Home Again

4LDKマンションのインテリア変遷キロク

Paul Auster ”The Book of Illusions” 93~125p -7

シルクロード第一章」&「X-ファイル」を観ながらのんびりと。

Hector Mann夫人Frieda Spellingと2度手紙の遣り取りをしたあと,ようやく彼女を信用するようになる。3度目の返事が帰ってきたら,彼らの待つNew Mexico州まで行こうと決意するZimmer。しかし,来るべき手紙がさっぱり届かない。とうとう二週間経過,通常業務(もちろんChateaubriandのことだ)に戻る。

そんなある日,街に出てある韓国レストランで食事を取ったときのこと。またしても,飲み過ぎてしまう。しかも外はひどいどしゃ降り。そんな中,帰り道でふらりと現れた野良犬を避けようとして電柱に激突。幸い命に別状はなかったものの,タイヤは溝に。体の芯までずぶ濡れになりながらなんとか脱出し帰宅すると,自宅周囲は真っ暗。手元の鍵は6連で,どれが家の鍵やらわからない。ますますぐっしょり濡れながら,懸命に鍵をひとつひとつ確かめる。やっと正しい鍵がわかったところで,その鍵を落っことしてしまう。

Expect the unexpected, they say, but once the unexpected happens, the last thing you expect is that it will happen again.

マーコは卵を落っことして絶望してたが,ジンマーは鍵を落っことして絶望している。絶望にとどめを刺すのは,こうしたささいなコトなのかもしれない。

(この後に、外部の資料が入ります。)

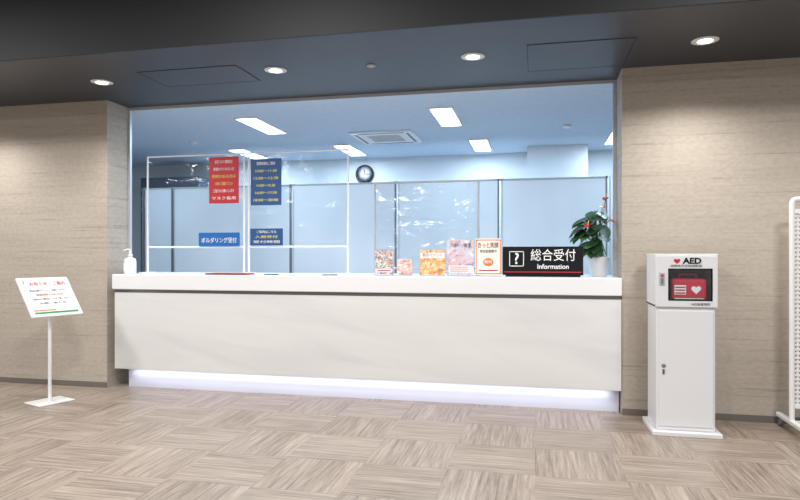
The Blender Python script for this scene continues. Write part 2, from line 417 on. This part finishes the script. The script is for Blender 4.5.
# anthurium
M_leaf = mat('anthurium_leaf', (38,84,40), .4)
f = noise(M_leaf,(12,12,12),1,3); lk(M_leaf, ramp(M_leaf,f,[(.3,(26,60,30)),(.7,(72,114,62))]), bsdf(M_leaf).inputs['Base Color'])
M_stem = mat('stem_green', (70,110,50), .5); M_spathe = mat('anthurium_spathe', (205,24,40), .25); M_spadix = mat('spadix', (235,205,90), .6)
M_soil = mat('potting_soil', (60,45,35), .95)
PX, PY = .53, .40
g = grp('potted_anthurium', (PX,PY,CT))
lathe('pot', [(.001,0),(.062,0),(.067,.005),(.088,.145),(.092,.15),(.092,.165),(.082,.165),(.078,.14),(.001,.14)], (0,0,0), M_whitepl, g)
lathe('soil', [(.079,.141),(.04,.148),(.001,.15)], (0,0,0), M_soil, g)
def leafmesh(bm, base, d, L, W, droop):
    d = Vector(d).normalized(); side = d.cross(Vector((0,0,1)))
    if side.length < .1: side = Vector((1,0,0))
    side.normalize(); up = side.cross(d).normalized(); rows=[]
    for i in range(12):
        t=i/11; w = W*1.0*max(0,math.sin(math.pi*(.12+.88*t**.8)))**.75 if i<11 else .0008
        c = Vector(base)+d*L*(t-.1)-Vector((0,0,1))*droop*L*t*t
        row=[]
        for j in (-1,-.5,0,.5,1):
            back = -d*L*.16*abs(j)*(1-t)**3
            row.append(bm.verts.new(c+side*w*j+up*.10*W*abs(j)+back))
        rows.append(row)
    for a,b in zip(rows,rows[1:]):
        for j in range(4): bm.faces.new((a[j],a[j+1],b[j+1],b[j]))
rnd = random.Random(11)
bm = bmesh.new(); stems=[]; n=0
while n < 54:
    a = rnd.uniform(0,2*math.pi); u = rnd.random(); h = .22+.32*u
    r = (.05+.11*math.sin(math.pi*min(1,u*.9+.08)))*math.sqrt(rnd.random())
    base = Vector((r*math.cos(a)-.015, r*math.sin(a)*.8, h))
    d = Vector((math.cos(a)*.8, math.sin(a)*.4-.45, rnd.uniform(-1.0,-.15))).normalized()
    L = rnd.uniform(.10,.15); W = L*.42
    if base.x+d.x*L+W*.8 > .13 or base.x+W > .13: continue
    leafmesh(bm, base, d, L, W, .1); stems.append(base); n += 1
for v in bm.verts: v.co.x = min(v.co.x, .131)
me=bpy.data.meshes.new('leaves'); bm.to_mesh(me); bm.free(); obj('leaves',me,M_leaf,g,True)
for i,b in enumerate(stems): tube('stem_%d'%i, [(0.02*math.cos(i),.02*math.sin(i),.14),(b.x*.35,b.y*.35,.14+(b.z-.14)*.6),tuple(b)], .0025, M_stem, g, res=1)
bm = bmesh.new(); flo=[(.02,-.09,.58),(.05,-.05,.66),(-.10,-.13,.43),(.07,-.15,.47)]
for i,b in enumerate(flo): leafmesh(bm, b, (math.cos(i*2)*.5,-.7,-.3), .062,.026,.1)
me=bpy.data.meshes.new('spathes'); bm.to_mesh(me); bm.free(); obj('spathes',me,M_spathe,g,True)
for i,b in enumerate(flo):
    tube('flower_stem_%d'%i, [(0,0,.14),(b[0]*.4,b[1]*.4,.4),b], .003, M_stem, g, res=1)
    tube('spadix_%d'%i, [b,(b[0]+.005,b[1]-.025,b[2]+.035)], .005, M_spadix, g, res=2)

# ------------------------------------------------------------- sign stand (left)
g = grp('pedestal_sign_stand', (-4.03,-.60,0), math.radians(70))
box('base_plate', -.15,.15,-.12,.12,0,.012, M_white, g, .005)
tube('pole', [(0,0,.012),(0,0,.86)], .014, M_white, g)
bd = grp('board', (0,0,.895)); bd.parent = g; bd.rotation_euler = (math.radians(-40),0,0)
W2,H2=.215,.205
box('board_panel', -W2,W2,-.008,.008,-H2,H2, M_white, bd, .004)
box('printed_sheet', -W2+.012,W2-.012,-.0105,-.008,-H2+.012,H2-.012, M_paper, bd)
text('heading','お知らせ・ご案内',.045,(.02,-.012,.13),M_red,bd,width=.30)
text('heading_mark','1',.05,(-.17,-.012,.15),M_blue,bd,off=.001)
for i,(s,mm) in enumerate((('受付は2階カウンターへお越しください',M_ink),('営業時間 10:00-20:00',M_orange),('定休日のご案内はこちらをご覧ください',M_ink),('お問い合わせ',M_ink))):
    text('line_%d'%i,s,.022,(0,-.012,.06-i*.045),mm,bd,width=.30-.08*(i%2))
box('green_strip', -.18,.18,-.0115,-.0105,-.18,-.16, M_green, bd)
box('orange_strip', -.18,.0,-.0115,-.0105,-.15,-.138, M_orange, bd)

# ------------------------------------------------------------- AED cabinet
g = grp('aed_cabinet', (1.02,-.31,0))
w=.20; yf=-.18; yb=.17
M_aw = mat('aed_white_steel',(224,224,226),.35)
box('plinth', -.225,.225,-.225,.19,0,.03, M_aw, g, .004)
box('lower_cabinet', -.19,.19,yf+.01,yb,.03,.885, M_aw, g, .006)
box('lower_door', -.175,.175,yf,yf+.01,.06,.865, M_aw, g, .004)
lathe('door_lock', [(.014,0),(.014,.006),(.008,.01),(.001,.01)], (-.145,yf,.48), M_grey, g, axis='Y', n=20)
box('door_handle', -.152,-.138,yf-.006,yf,.42,.455, M_metal, g, .002)
box('upper_back', -w,w,yb-.01,yb,.89,1.255, M_aw, g)
box('upper_left', -w,-w+.012,yf,yb,.89,1.255, M_aw, g)
box('upper_right', w-.012,w,yf,yb,.89,1.255, M_aw, g)
box('upper_top', -w-.002,w+.002,yf-.002,yb,1.245,1.258, M_aw, g, .003)
box('upper_bottom', -w,w,yf,yb,.885,.90, M_aw, g)
box('door_frame_top', -w,w,yf-.012,yf,1.155,1.245, M_aw, g, .003)
box('door_frame_bottom', -w,w,yf-.012,yf,.89,.935, M_aw, g, .003)
box('door_frame_left', -w,-.115,yf-.012,yf,.93,1.16, M_aw, g, .003)
box('door_frame_right', .165,w,yf-.012,yf,.93,1.16, M_aw, g, .003)
box('window_gasket_t', -.115,.165,yf-.014,yf,1.148,1.156, M_black, g); box('window_gasket_b', -.115,.165,yf-.014,yf,.934,.942, M_black, g)
box('window_gasket_l', -.117,-.109,yf-.014,yf,.934,1.156, M_black, g); box('window_gasket_r', .159,.167,yf-.014,yf,.934,1.156, M_black, g)
box('window_pane', -.112,.162,yf-.006,yf-.003,.938,1.152, M_pane, g)
M_ain = mat('aed_inner',(150,150,158),.6)
box('inner_lining', -.185,.185,yb-.02,yb-.01,.90,1.24, M_ain, g)
box('inner_shelf', -.185,.185,yf+.01,yb-.02,.90,.925, M_ain, g)
box('aed_carry_case', -.09,.14,yf+.02,yf+.12,.927,1.085, M_pinkred, g, .02, 3)
tube('case_handle', [(-.03,yf+.07,1.075),(-.03,yf+.07,1.115),(.08,yf+.07,1.115),(.08,yf+.07,1.075)], .007, M_pinkred, g)
poly('case_heart', heart(.032), (.07,yf+.018,1.01), M_text, g)
box('case_label', -.07,.005,yf+.018,yf+.02,.975,1.04, M_text, g)
for i in range(3): box('case_label_line_%d'%i, -.065,.0,yf+.016,yf+.018,.981+i*.02,.99+i*.02, M_red, g)
box('case_zip', -.07,.12,yf+.018,yf+.02,.945,.95, M_text, g)
poly('heart_mark', heart(.021), (-.06,yf-.014,1.208), M_red, g)
text('aed_letters','AED',.055,(.035,-.195,1.208),M_black,g,width=.12,off=.002)
text('aed_caption','自動体外式除細動器',.018,(0,-.195,1.174),M_ink,g,width=.2)
box('door_latch', -.175,-.140,yf-.022,yf-.012,1.04,1.13, M_lgrey, g, .004)
box('latch_lever', -.166,-.150,yf-.028,yf-.022,1.05,1.09, M_grey, g, .003)
box('alarm_lamp', -.165,-.15,yf-.028,yf-.022,1.10,1.115, M_red, g)
text('lower_caption','AED設置場所',.02,(.09,-.195,.910),M_ink,g,width=.12)

# ------------------------------------------------------------- brochure rack (right)
g = grp('display_rack', (2.065,-.28,0)); a=.31
def arc(cx,cz,r,a0,a1,n=6): return [(cx+r*math.cos(math.radians(a0+(a1-a0)*i/n)),0,cz+r*math.sin(math.radians(a0+(a1-a0)*i/n))) for i in range(n+1)]
tube('frame', [(-a,0,.09)]+arc(-a+.03,1.61,.03,180,90)+arc(a-.03,1.61,.03,90,0)+[(a,0,.09)], .018, M_white, g)
box('bottom_rail', -a,a,-.012,.012,.18,.21, M_white, g); box('top_rail', -a,a,-.012,.012,1.54,1.57, M_white, g)
for i in range(44): box('slat_%d'%i, -a+.01,a-.01,-.006,.002,.225+i*.03,.240+i*.03, M_white, g)
for i in range(5): box('stile_%d'%i, -a+.03+i*.14,-a+.045+i*.14,0,.008,.2,1.56, M_white, g)
for i,x in enumerate((-a,a)):
    box('foot_%d'%i, x-.02,x+.02,-.24,.24,.065,.095, M_white, g, .006)
    for j,y in enumerate((-.21,.21)):
        lathe('caster_%d_%d'%(i,j), [(.001,-.012),(.03,-.012),(.032,0),(.03,.012),(.001,.012)], (x,y,.032), M_grey, g, axis='X', n=20)
        box('caster_fork_%d_%d'%(i,j), x-.018,x+.018,y-.012,y+.012,.045,.068, M_metal, g)
box('cross_bar', -a,a,-.015,.015,.07,.09, M_white, g)

# ------------------------------------------------------------- added fill lights under upper ceiling, out of view
for x in (-5.2,-1.8,1.6):
    for y in (-3.0,-6.2):
        g = grp('added_lobby_fill', (x,y,3.3))
        box('housing', -.32,.32,-.32,.32,-.03,0, M_white, g, .005)  # invented housing that carries the added fill light
        L = bpy.data.lights.new('lobby_fill_area','AREA'); L.size=.6; L.energy=88; L.color=(1,.985,.97)
        o = bpy.data.objects.new('lamp', L); COL.objects.link(o); o.parent=g; o.location=(0,0,-.035)

w = bpy.data.worlds.new('world'); sc.world = w; w.use_nodes = True
w.node_tree.nodes['Background'].inputs[0].default_value = (.95,.96,1,1)
w.node_tree.nodes['Background'].inputs[1].default_value = .40

cam = bpy.data.cameras.new('camera'); co = bpy.data.objects.new('camera', cam); COL.objects.link(co)
cam.sensor_width = 36; cam.lens = 36*615/800; cam.shift_y = 5/800
co.location = (0,-5.07,1.25); co.rotation_euler = (math.pi/2,0,math.radians(12.38))
sc.camera = co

そんなとき,車のライトを照らして窮状を助けてくれたのがAlma Grundだった。Hector夫人Frieda Spellingの使いとしてやってきて,Zimmerが帰宅するまでずっと待っていたという。Hectorが死にかかっているので,今すぐNew Mexicoに行こうという。しかし,Zimmerはおよそ想像できる限りサイテーな状況。一刻も早く熱いシャワーを浴びて布団に潜り込みたいのだ。当然,帰ってくれの一点張り。

そんな二人だが,丁々発止の遣り取りの末,最終的には翌朝仲良く旅立つことになる。Alma GrundはKakeidoscopeでHector映画を撮り続けたカメラマンの娘。30代後半か。Hector夫婦のそばで育ち,離婚後6年以上掛けてHectorの伝記を書き上げようとしていた。その直前,Zimmerが”The Silent World of Hector Mann”を出版したというわけである。Hectorは失踪後,彼女の父と何点かの作品を作り上げたが,自分の死後はそれらを一切合切燃やすよう言い残しているという。そんなこんなで,彼女は必死でZimmerをHectorに会わせ,その秘蔵フィルムを見せたがっているというわけだ。

Almaが左頬にbirthmark/生まれつきのアザを持つことが印象深く描かれている。右と左で印象のガラリと変わる顔。だがZimmerはそんな彼女に対し,

You 're the only person I've ever met who looks only like herself.

と言う。彼女の父も,彼女に対し

It was a special present from God, and it made more beautiful than all the other girls.

と言ったそうだ。彼女自身は,その言葉を支えにしながらも,やはり神を恨むことが度々あったという。彼女が大きな影響を受けた本として,ナサニエル・ホーソンのずばり”The Birthmark”が紹介される。この本の主人公GeorgianaもAlmaと同様,美しく生まれながら,片一方の頬にアザを持っている。彼女は科学者のAylmerと結婚するのだが,彼は妻のアザを取るのに全精力を注ぎ込む。もともと本人はアザをまったく気にしていないのだが,夫はそれを彼女の「欠点」としてしか考えられない。彼女は夫を愛するが故に,夫に協力を惜しまず,言われるままにさまざまな薬を試す。とうとう最後には命まで失うことになってしまうのだが,命を失ったとき,彼女のアザも消えていくという話。

The birthmark is who she is.

というわけである。娘を持つ親として,考えさせられるエピソードだ。

…Hector危篤という切羽詰まった状況なので,New Mexicoまでは当然空路で行くこととなる。Almaに心を開いたZimmerは劇薬Xanaxの力を借りずに飛行機に乗る決意をする。が,やはりいざフライトとなると,子供たちが味わったであろう恐怖にシンクロしてしまい,耐えきれない吐き気に襲われる。しかし,ふと自分の背中をなで続けてくれているAlmaの手の温かさに気づく。それを息子Toddが味わったであろう母Helenの温かさと重ね合わせることで,救われるのである。

話がますます盛り上がってきたところで第4章はおしまい。